P. ¿Le incomodó recibir la Medalla de Andalucía en este contexto?

R. No diría que fue incómodo, es una satisfacción, pero sí fue rara la situación. Yo había escrito al presidente de la Junta de Andalucía para decirle que no presentara la proposición de ley, que no parecía muy adecuada, que iba a ser agitar el avispero, que nos iba a traer más problemas que ventajas. Y cuando me llamó, pensé que era para discutirlo. Y me dejó completamente desconcertado que fuera para ofrecerme la Medalla de Andalucía. Te deja descolocado, porque me preguntó directamente: ¿la aceptas o no? Yo vestido de ciclista, porque estaba con la bicicleta, y tuve que pensar rápidamente. Le dije que le honraba: me parecía generoso por su parte premiar a alguien que piensa diferente y que, como podía suponer, iba a seguir pensando lo mismo. Tengo que seguir con el mismo discurso que me ha hecho merecedor de la medalla. Y el presidente me dijo que por supuesto.

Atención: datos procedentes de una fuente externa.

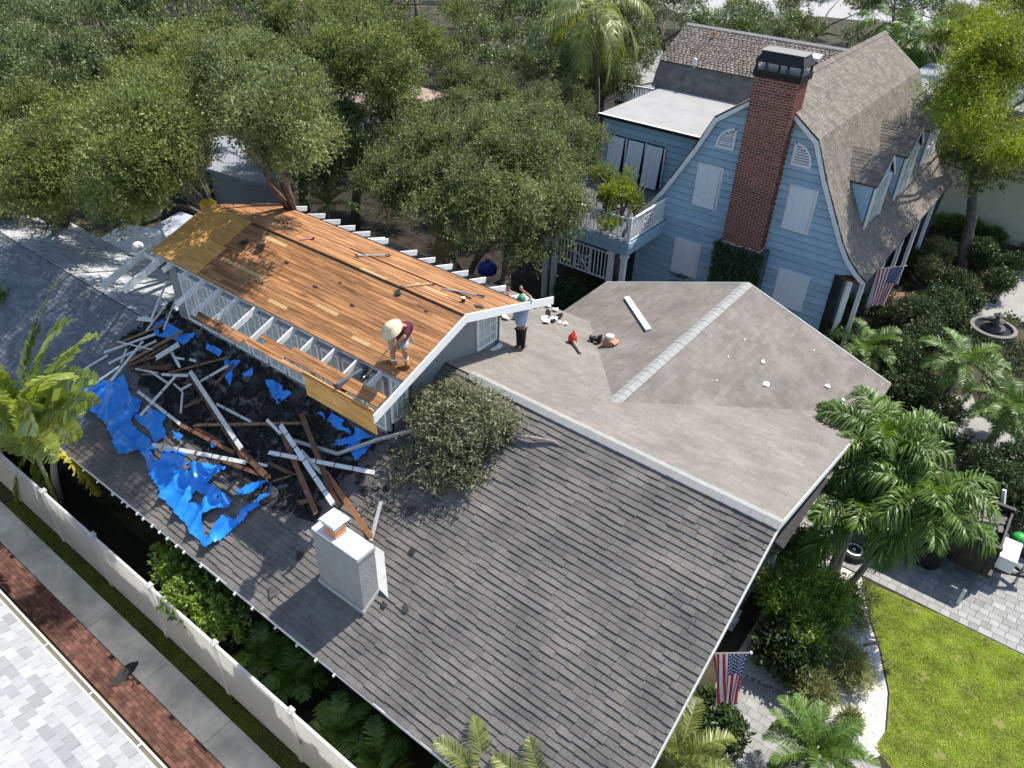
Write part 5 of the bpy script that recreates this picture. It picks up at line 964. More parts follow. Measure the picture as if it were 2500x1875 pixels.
# iron fence by the terrace
fa_, fb_ = az((2204, 735), 0), az((2236, 775), 0); fe_ = thing('iron_fence', 'short black iron fence standing by the brick terrace', 'fence', fa_); n = 16
for k in range(n+1): p = fa_.lerp(fb_, k/n); MB().tube([p, p+Z*1.35], .014, 5).build('bar', M['dark'], fe_)
for z_ in (.15, 1.25): MB().bar(fa_+Z*z_, fb_+Z*z_, .03, .03).build('rail', M['dark'], fe_)
# porch under the right eave of the blue house
for k, x0 in enumerate((-5.86,)): MB().abox(x0-.13, x0+.13, YG-.09, YG+.17, 1.0, 3.74).build('porch_post', M['dark'], bh)
MB().abox(-5.75, -4.95, YG-.06, YG+.06, 3.62, 3.76).build('porch_beam', M['oldwood'], bh)
for k in range(5): y0 = YG+.35+2.6*k; MB().abox(-5.1, -4.95, y0-.08, y0+.08, .3, 3.72).build('porch_post', M['trim'], bh)
MB().prism([(-5.60, YG+.3, 1.2), (-5.60, YG+.34, 3.4), (-5.60, YG+1.3, 3.4), (-5.60, YG+1.3, 1.2)], (.05, 0, 0)).build('door', M['trim'], bh)
# neighbours between and behind the trees
def boxhouse(label, c, sx, sy, h, roofm, wallm, hip=1.1, pitch=.35):
    c = Vector(c); t = thing('neighbour_house', label, 'house', (c.x, c.y, 0)); MB().abox(c.x-sx, c.x+sx, c.y-sy, c.y+sy, 0, h).build('wall', wallm, t); e = .35; X0, X1, Y0, Y1 = c.x-sx-e, c.x+sx+e, c.y-sy-e, c.y+sy+e; zt_ = h+(sy+e)*pitch; d_ = (sy+e)*hip
    rf = MB(); A, B_ = (X0+d_, c.y, zt_), (X1-d_, c.y, zt_); rf.face([(X0, Y0, h), (X1, Y0, h), B_, A]); rf.face([(X1, Y0, h), (X1, Y1, h), B_]); rf.face([(X1, Y1, h), (X0, Y1, h), A, B_]); rf.face([(X0, Y1, h), (X0, Y0, h), A]); rf.face([(X0, Y0, h-.02), (X0, Y1, h-.02), (X1, Y1, h-.02), (X1, Y0, h-.02)]); rf.build('roof', roofm, t)
    for k in range(3): x0 = c.x-sx*.6+sx*.6*k; w_ = MB().abox(x0-.45, x0+.45, c.y-sy-.05, c.y-sy+.02, 1.0, 2.2).build('window', M['trim'], t); MB().abox(x0-.38, x0+.38, c.y-sy-.06, c.y-sy-.045, 1.07, 2.13).build('pane', M['glass'], w_)
    return t
tanroof = mat('tan_roof', (.33, .26, .21), .9, .15, 2.0); cream2 = mat('cream_wall', (.55, .50, .36), .8, .06, 2.0); greyroof = mat('grey_flat_roof', (.26, .28, .31), .9, .12, 1.0)
c = az((890, 235), 3.4); boxhouse('tan roofed house glimpsed between the oaks', (c.x-1.2, c.y+2.0, 0), 3.4, 2.6, 3.0, tanroof, M['white_old'])
def flat(label, pts, z, th=.2, m_=greyroof, name='flat_roofed_shed'):
    P = [az(p, z) for p in pts]; c = sum(P, Vector())/len(P); t = thing(name, label, 'shed', (c.x, c.y, 0)); MB().prism([(p.x, p.y, z-th) for p in P], (0, 0, th)).build('roof', m_, t); Q_ = [c+(p-c)*.9 for p in P]; MB().prism([(p.x, p.y, 0) for p in Q_], (0, 0, z-th-.003)).build('wall', M['grey_wall'], t); return t
flat('grey flat roof in the shade under the left oaks', [(465, 345), (560, 330), (690, 400), (700, 455), (600, 440), (470, 400)], 2.6)
flat('white flat roof with a dome vent beside the stripped roof', [(235, 590), (300, 545), (390, 560), (400, 600), (345, 640), (300, 640)], 3.9, .25, M['white_old'])
flat('pale blue flat roof behind the yellow plywood', [(362, 560), (440, 516), (480, 530), (470, 560), (400, 590)], 3.7, .2, mat('pale_blue_roof', (.42, .46, .52), .8, .08, 1.5))
dv = az((337, 603), 4.25); d_ = thing('dome_vent', 'white dome vent standing on the white flat roof', 'vent', dv); MB().lathe(dv-Z*.35, [(.1, 0), (.1, .3)], 12).build('stem', M['white_old'], d_); MB().lathe(dv-Z*.06, [(.20, 0), (.23, .06), (.20, .17), (.10, .24), (0, .26)], 16).build('cap', M['white'], d_, smooth=True)
wall_y = 45.5
q0, q1 = ay((2235, 90), wall_y), ay((2345, 470), wall_y); nh = thing('cream_house', 'cream clapboard house behind the blue house at the right', 'house', (q0.x+4, wall_y+3, 0))
MB().abox(q0.x, q0.x+11, wall_y+.05, wall_y+7, 0, 6.3).build('wall', cream2, nh)
for k in range(31): MB().prism([(q0.x, wall_y-.02, .2*k), (q0.x+11, wall_y-.02, .2*k), (q0.x+11, wall_y+.0, .2*k+.2), (q0.x, wall_y+.0, .2*k+.2)], (0, .04, 0)).build('clapboard', cream2, nh)
MB().abox(q0.x-.3, q0.x+11.3, wall_y-.3, wall_y+7.3, 6.3, 6.5).build('roof', greyroof, nh)
# street with a parked car, courtyard left of the rear wing
sheet('street', [(1700, 60), (2000, 40), (2400, 80), (2600, 60), (2400, -60), (1500, -60)], .016, mat('pale_asphalt', (.36, .36, .35), .9, .1, .3))
sheet('courtyard', [(1490, 215), (1530, 130), (1660, 120), (1670, 230), (1600, 240)], .03, path_m)
def car(label, c, rz, col):
    m_ = mat('car_paint', col, .25, .02, 1.0, spec=.6); t = thing('parked_car', label, 'car', c, rotz=rz); T = Matrix.Translation(c) @ Matrix.Rotation(rz, 4, 'Z')
    def px(pts, y0, y1, name, mm, par): mb = MB(); mb.prism([T @ Vector((x, y0, z)) for x, z in pts], (T.to_3x3() @ Vector((0, y1-y0, 0)))); return mb.build(name, mm, par)
    b = px([(-2.2, .35), (2.2, .35), (2.25, .75), (1.3, .95), (-2.1, 1.0), (-2.25, .7)], -.88, .88, 'body', m_, t); px([(-2.05, 1.0), (1.05, .96), (.35, 1.48), (-1.75, 1.5)], -.78, .78, 'glass_house', M['glass'], t); px([(-1.75, 1.505), (.35, 1.485), (.3, 1.55), (-1.7, 1.56)], -.72, .72, 'roof', m_, t)
    for x in (-1.35, 1.4):
        for y in (-.8, .8): w_ = MB().lathe(T @ Vector((x, y-.1, .33)), [(.33, 0), (.33, .2)], 16, T.to_3x3() @ Vector((0, 1, 0))).build('wheel', M['black'], t); MB().lathe(T @ Vector((x, y-.115, .33)), [(.2, 0), (.2, .23)], 12, T.to_3x3() @ Vector((0, 1, 0))).build('rim', M['steel'], w_)
    for x, n_ in ((2.24, 'headlight'), (-2.24, 'tail_light')):
        for y in (-.6, .6): MB().box(T @ Vector((x, y, .72)), T.to_3x3() @ Vector((.03, 0, 0)), T.to_3x3() @ Vector((0, .15, 0)), (0, 0, .07)).build(n_, M['white'] if x > 0 else M['clay'], t)
    return t
car('white van-like car parked on the pale street at the top', az((2190, 20), 0), .1, (.75, .76, .78))
# white railing behind the flat roof
a, b = az((1508, 245), 3.9), az((1600, 262), 3.9); ra = thing('deck_railing', 'white deck railing just behind the flat membrane roof', 'railing', (a.x, a.y, 2.6))
for k in range(17): p = a.lerp(b, k/16); MB().bar(p, p+Z*.95, .05, .05, up=(1, 0, 0)).build('baluster', M['trim'], ra)
MB().bar(a+Z*.98, b+Z*.98, .1, .06).build('top_rail', M['trim'], ra); MB().bar(a+Z*.06, b+Z*.06, .06, .05).build('bottom_rail', M['trim'], ra)
MB().abox(a.x-.2, b.x+.2, min(a.y, b.y)-.05, max(a.y, b.y)+2.5, 3.7, 3.88).build('deck', M['siding_dark'], ra)
# ================================================================ things on the roof
D = (150, 780, 950, 1380); D4 = (0, 480, 900, 1155); E5 = (800, 480, 1700, 1155)
uv2p = lambda u, v, h=0: Vector((u, YE, ZE))+Vf*v+nf*h
def fuv(p): q = pf(p); return (q.x, (q-Vector((q.x, YE, ZE))).dot(Vf))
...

P. ¿Se planteó rechazarla?

R. Personas cercanas me dijeron que es una forma de utilizarme. Puede ser. No es una satisfacción absoluta, queda dentro un resquemor de desconcierto. Pero yo también puedo utilizarlo diciendo que he merecido una Medalla de Andalucía por mis valores ambientales. Y con la autoridad que me da esa medalla, puedo decir que esta ley es muy mala. Es lo que dije en el Parlamento.

P. ¿Es optimista sobre lo que pasará en el futuro?

R. Ya lo respondí en el libro que escribí con mi padre, mencionando a Gramsci: el optimismo de la voluntad debe oponerse al pesimismo de la inteligencia. Yo soy pesimista a la larga sobre Doñana, sobre la situación del mundo. En estos días, cuando faltaba leche en el supermercado y la gente muere a bombazos, no puedo evitar pensar en el colapso ambiental. Nuestra manera de vivir, la globalización, está sujeta a con hilos endebles y son fáciles de romper. Dependemos de lo que llega de muy lejos para poder seguir viviendo como vivimos. Todo esto me hace ver las cosas de una manera pesimista. La evolución del entorno de Doñana, que desaparece, es una tendencia difícil de cambiar. Pero mientras estemos vivos hay vuelta atrás y hay que seguir trabajando.